Patrick Smikle is his transformed ginnel. Photograph: Hannah Al-Othman/The Guardian

While more and more alley gardens have sprung up in recent years, Patrick Smikle’s was one of the first. The 64-year-old postman started his, on the other side of Levenshulme, in 2009, after seeing a similar alley in nearby Longsight.

Then, he said, in the alley “there was broken glass, there was rubble, there were tyres, and then you used to have kids coming down … and we did have fly-tipping.”

“I noticed, once I started doing the alleyway, all that stopped,” he said. “And when we had builders come and do work in the houses, they’d tidy up, and keep it neat, because people started respecting what out here was looking like.”

“Once you start putting nice things out, people stop doing it,” he added.

He pays for the upkeep out of his own pocket. “I treated it as a hobby, you have to pay for your hobby that you like to do,” he said.

A community spirit has grown alongside the flowers at the ginnel garden in Newlyn Street. Photograph: Joel Goodman/The Guardian

But sometimes neighbours – many are renters, and often short-term tenants – will donate plants or money, and he will use it to improve the area outside their back gates.

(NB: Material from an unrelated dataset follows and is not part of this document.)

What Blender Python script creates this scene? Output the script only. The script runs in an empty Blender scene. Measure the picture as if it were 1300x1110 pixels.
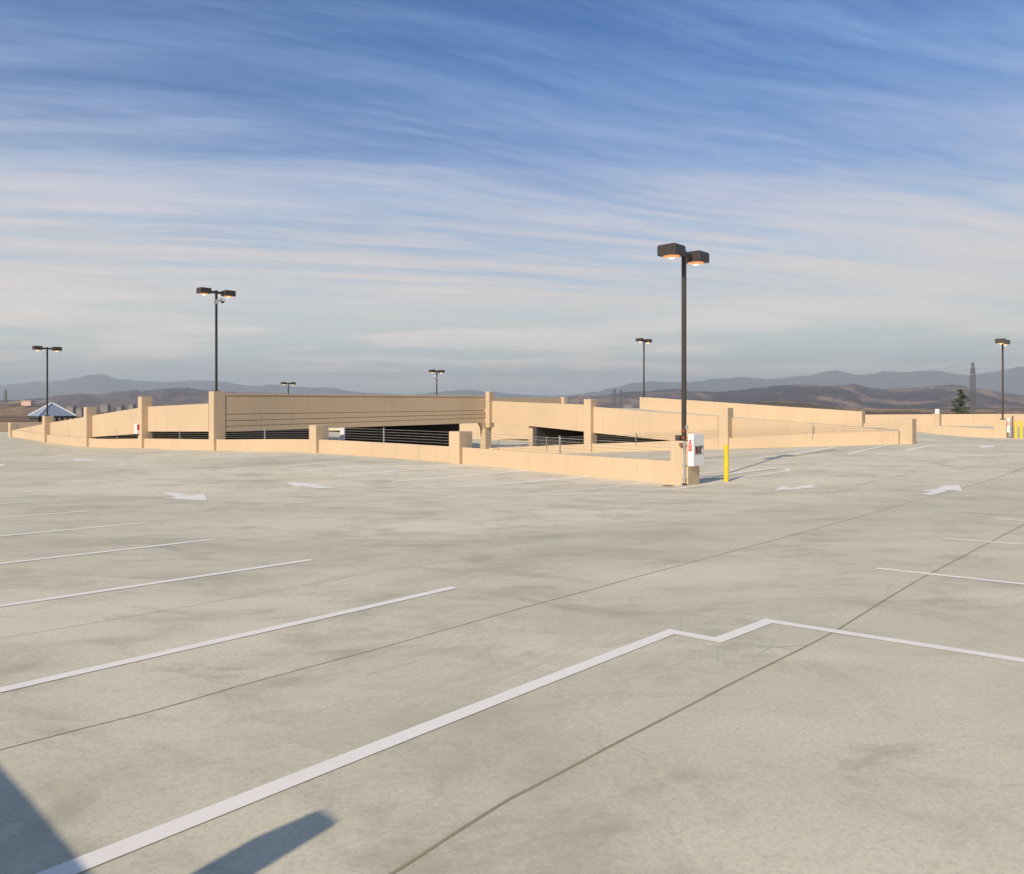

“We’ve got to know the neighbours by the alleyway because in the past, nobody ever used the alleyway,” he said.

What started with just a few pot plants is now an oasis of calm, with mature greenery and established fruit trees. Everything is grown in pots and containers – this is, after all, still council land, and he can move it all if he needs to.

“Anything I find, I’ll use that,” Smikle said – a chest of drawers that a neighbour was throwing out is now full of plants, and an old toilet has also been repurposed.

“There’s two alleyways that I know of that have started theirs because of this,” he said, and he tells people wanting to start out: “Mine’s been years of growing, don’t worry because yours will grow.”

“When you start it, you start off small,” he said, “but it will mature, and mine’s the proof in the pudding – in time, everything takes shape and grows.”